__What this task involves__. Set down each line from the one containing "rough=.45, noise=.06, nscale=2)" to the one containing "Gd = [[q - np.array([0, 0, height", inclusive, exactly as written and with nothing further.

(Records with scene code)
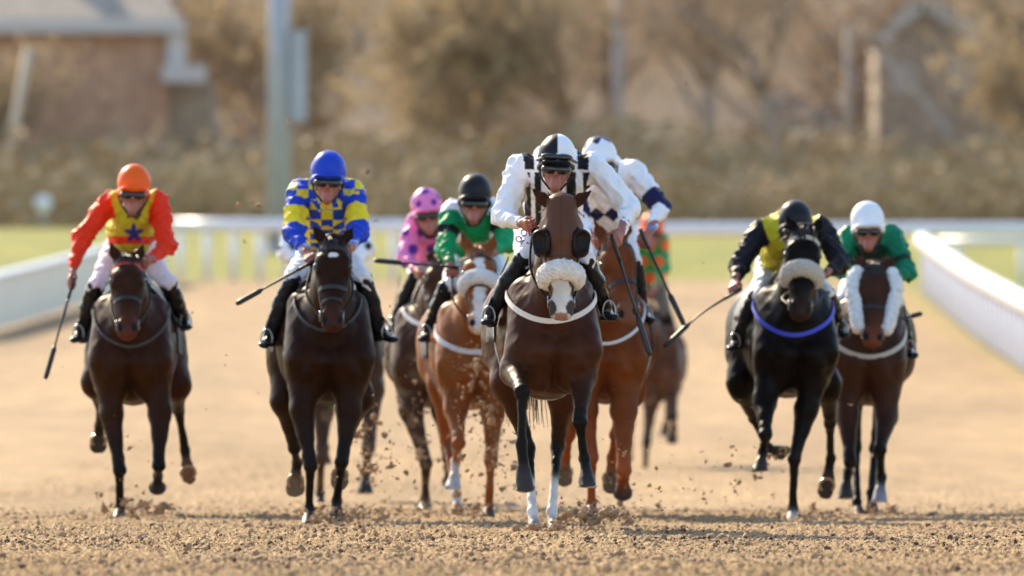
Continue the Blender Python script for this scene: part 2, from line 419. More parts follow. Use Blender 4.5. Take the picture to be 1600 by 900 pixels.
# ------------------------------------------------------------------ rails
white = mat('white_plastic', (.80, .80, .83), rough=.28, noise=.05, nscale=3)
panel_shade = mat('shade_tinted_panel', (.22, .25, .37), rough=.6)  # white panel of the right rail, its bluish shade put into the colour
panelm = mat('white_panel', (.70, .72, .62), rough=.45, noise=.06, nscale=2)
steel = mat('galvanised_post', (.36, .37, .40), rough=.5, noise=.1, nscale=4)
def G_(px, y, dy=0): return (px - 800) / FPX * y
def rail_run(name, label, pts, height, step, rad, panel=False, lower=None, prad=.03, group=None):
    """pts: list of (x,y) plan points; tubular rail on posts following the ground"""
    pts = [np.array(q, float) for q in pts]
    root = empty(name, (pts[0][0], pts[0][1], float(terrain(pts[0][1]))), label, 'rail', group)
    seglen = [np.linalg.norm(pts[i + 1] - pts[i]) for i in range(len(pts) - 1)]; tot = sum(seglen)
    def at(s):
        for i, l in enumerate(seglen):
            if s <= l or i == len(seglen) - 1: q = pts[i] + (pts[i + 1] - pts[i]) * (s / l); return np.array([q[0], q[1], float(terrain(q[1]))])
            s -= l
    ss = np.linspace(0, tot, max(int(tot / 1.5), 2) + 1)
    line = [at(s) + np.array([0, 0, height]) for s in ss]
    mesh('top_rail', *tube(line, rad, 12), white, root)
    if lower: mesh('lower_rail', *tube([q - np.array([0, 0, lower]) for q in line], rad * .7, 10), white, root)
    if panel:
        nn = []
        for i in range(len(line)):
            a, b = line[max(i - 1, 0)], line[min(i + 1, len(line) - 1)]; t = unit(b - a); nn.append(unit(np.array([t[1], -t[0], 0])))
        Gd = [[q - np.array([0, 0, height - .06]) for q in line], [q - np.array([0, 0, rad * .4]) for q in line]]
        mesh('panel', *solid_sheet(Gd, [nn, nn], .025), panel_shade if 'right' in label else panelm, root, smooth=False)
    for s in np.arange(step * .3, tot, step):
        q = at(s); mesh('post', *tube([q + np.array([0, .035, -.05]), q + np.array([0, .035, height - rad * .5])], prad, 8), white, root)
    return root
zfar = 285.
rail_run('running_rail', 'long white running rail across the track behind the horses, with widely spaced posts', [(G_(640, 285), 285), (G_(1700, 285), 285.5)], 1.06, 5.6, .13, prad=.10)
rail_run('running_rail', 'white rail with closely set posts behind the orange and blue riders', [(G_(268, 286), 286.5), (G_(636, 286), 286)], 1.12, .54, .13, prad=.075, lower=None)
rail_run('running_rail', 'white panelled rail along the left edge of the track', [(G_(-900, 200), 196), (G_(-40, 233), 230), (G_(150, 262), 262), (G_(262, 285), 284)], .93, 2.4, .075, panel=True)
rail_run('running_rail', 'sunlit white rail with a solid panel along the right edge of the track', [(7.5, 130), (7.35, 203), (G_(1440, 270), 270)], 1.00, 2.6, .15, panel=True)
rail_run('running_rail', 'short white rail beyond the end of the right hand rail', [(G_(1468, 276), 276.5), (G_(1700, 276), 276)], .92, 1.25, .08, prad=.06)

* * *

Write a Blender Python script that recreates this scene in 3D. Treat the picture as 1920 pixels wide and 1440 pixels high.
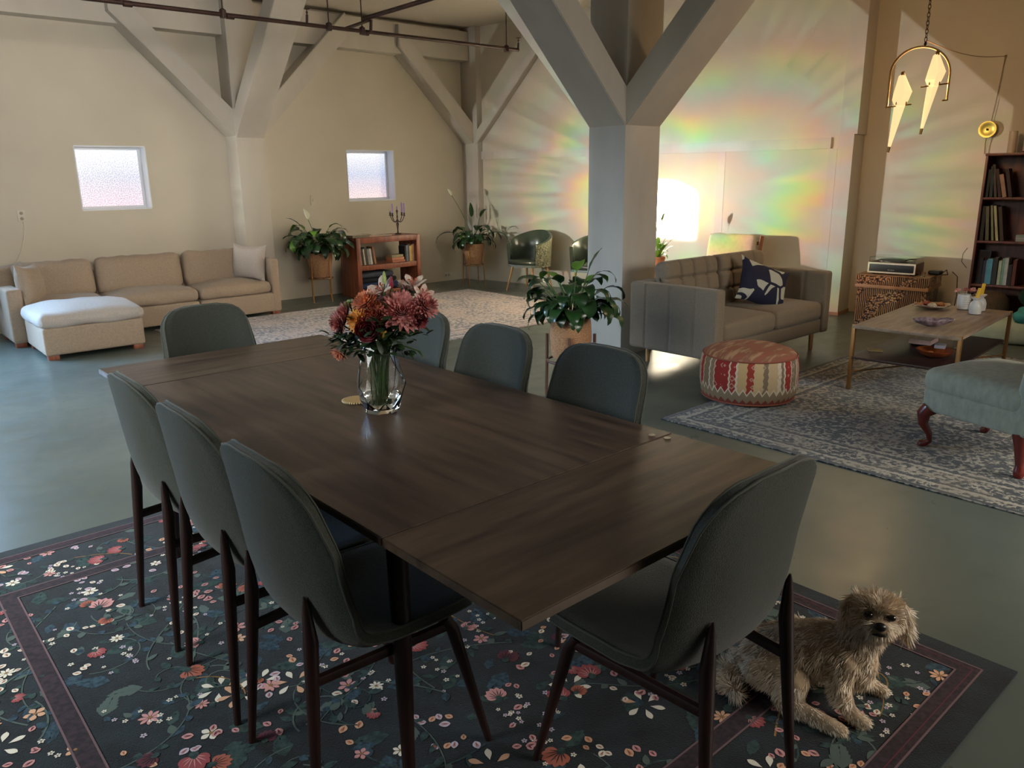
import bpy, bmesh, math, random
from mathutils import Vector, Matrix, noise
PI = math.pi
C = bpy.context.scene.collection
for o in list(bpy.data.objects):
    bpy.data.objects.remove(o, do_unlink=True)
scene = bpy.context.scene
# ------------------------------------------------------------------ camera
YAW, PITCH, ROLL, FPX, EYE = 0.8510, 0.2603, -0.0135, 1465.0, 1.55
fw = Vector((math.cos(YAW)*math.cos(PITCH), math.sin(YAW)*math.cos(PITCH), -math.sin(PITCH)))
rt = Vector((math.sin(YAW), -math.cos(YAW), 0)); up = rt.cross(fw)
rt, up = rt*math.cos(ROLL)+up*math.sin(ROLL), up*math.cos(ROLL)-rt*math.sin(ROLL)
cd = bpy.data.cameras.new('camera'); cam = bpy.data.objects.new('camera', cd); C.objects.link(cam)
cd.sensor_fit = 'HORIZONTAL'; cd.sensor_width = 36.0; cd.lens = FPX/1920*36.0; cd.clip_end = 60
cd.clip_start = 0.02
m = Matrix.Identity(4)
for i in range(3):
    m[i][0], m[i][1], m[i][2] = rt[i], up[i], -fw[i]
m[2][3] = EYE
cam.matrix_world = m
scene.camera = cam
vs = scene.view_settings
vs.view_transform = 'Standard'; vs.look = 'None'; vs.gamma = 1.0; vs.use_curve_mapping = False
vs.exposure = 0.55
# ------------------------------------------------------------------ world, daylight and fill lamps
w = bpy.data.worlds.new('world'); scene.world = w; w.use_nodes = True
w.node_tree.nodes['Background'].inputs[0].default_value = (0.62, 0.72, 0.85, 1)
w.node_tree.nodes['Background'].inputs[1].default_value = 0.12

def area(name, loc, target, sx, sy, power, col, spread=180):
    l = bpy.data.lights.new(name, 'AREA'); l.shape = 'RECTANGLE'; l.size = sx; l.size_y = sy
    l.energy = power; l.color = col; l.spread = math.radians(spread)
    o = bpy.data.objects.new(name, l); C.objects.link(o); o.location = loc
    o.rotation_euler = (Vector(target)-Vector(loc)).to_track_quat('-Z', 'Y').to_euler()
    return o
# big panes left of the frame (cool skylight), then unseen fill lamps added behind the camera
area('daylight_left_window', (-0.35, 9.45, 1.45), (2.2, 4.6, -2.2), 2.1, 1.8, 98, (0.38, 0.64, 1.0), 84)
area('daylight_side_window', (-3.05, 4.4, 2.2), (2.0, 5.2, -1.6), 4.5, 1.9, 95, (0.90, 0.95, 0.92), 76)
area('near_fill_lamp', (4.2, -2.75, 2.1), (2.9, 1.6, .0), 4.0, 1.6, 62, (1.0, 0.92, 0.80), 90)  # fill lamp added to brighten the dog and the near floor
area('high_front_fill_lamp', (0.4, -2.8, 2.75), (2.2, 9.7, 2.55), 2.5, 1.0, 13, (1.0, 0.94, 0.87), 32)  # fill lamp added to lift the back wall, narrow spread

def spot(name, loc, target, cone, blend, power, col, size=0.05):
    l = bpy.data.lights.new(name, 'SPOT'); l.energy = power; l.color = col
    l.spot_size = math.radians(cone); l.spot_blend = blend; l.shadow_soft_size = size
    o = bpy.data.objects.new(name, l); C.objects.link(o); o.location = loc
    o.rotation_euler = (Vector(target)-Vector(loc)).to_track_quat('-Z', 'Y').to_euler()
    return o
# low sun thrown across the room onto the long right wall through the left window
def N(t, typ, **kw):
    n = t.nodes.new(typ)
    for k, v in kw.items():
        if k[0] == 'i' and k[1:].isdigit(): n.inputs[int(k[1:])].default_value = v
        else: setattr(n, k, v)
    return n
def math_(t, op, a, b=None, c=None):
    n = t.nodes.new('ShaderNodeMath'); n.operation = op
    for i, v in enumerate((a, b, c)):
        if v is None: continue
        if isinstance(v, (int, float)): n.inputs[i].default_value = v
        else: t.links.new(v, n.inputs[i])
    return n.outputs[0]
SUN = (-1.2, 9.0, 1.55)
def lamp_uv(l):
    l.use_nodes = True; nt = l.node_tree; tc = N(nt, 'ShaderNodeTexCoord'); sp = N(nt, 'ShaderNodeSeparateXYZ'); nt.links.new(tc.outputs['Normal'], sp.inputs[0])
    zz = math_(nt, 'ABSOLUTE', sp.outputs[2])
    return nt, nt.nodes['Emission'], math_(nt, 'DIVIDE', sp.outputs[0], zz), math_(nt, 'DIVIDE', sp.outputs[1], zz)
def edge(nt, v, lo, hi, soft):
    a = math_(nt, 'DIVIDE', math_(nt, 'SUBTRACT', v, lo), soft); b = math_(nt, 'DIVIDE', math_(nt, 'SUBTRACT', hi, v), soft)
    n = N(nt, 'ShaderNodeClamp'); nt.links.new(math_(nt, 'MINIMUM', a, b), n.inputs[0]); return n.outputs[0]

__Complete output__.
panelm = mat('white_panel', (.70, .72, .62), rough=.45, noise=.06, nscale=2)
steel = mat('galvanised_post', (.36, .37, .40), rough=.5, noise=.1, nscale=4)
def G_(px, y, dy=0): return (px - 800) / FPX * y
def rail_run(name, label, pts, height, step, rad, panel=False, lower=None, prad=.03, group=None):
    """pts: list of (x,y) plan points; tubular rail on posts following the ground"""
    pts = [np.array(q, float) for q in pts]
    root = empty(name, (pts[0][0], pts[0][1], float(terrain(pts[0][1]))), label, 'rail', group)
    seglen = [np.linalg.norm(pts[i + 1] - pts[i]) for i in range(len(pts) - 1)]; tot = sum(seglen)
    def at(s):
        for i, l in enumerate(seglen):
            if s <= l or i == len(seglen) - 1: q = pts[i] + (pts[i + 1] - pts[i]) * (s / l); return np.array([q[0], q[1], float(terrain(q[1]))])
            s -= l
    ss = np.linspace(0, tot, max(int(tot / 1.5), 2) + 1)
    line = [at(s) + np.array([0, 0, height]) for s in ss]
    mesh('top_rail', *tube(line, rad, 12), white, root)
    if lower: mesh('lower_rail', *tube([q - np.array([0, 0, lower]) for q in line], rad * .7, 10), white, root)
    if panel:
        nn = []
        for i in range(len(line)):
            a, b = line[max(i - 1, 0)], line[min(i + 1, len(line) - 1)]; t = unit(b - a); nn.append(unit(np.array([t[1], -t[0], 0])))
        Gd = [[q - np.array([0, 0, height - .06]) for q in line], [q - np.array([0, 0, rad * .4]) for q in line]]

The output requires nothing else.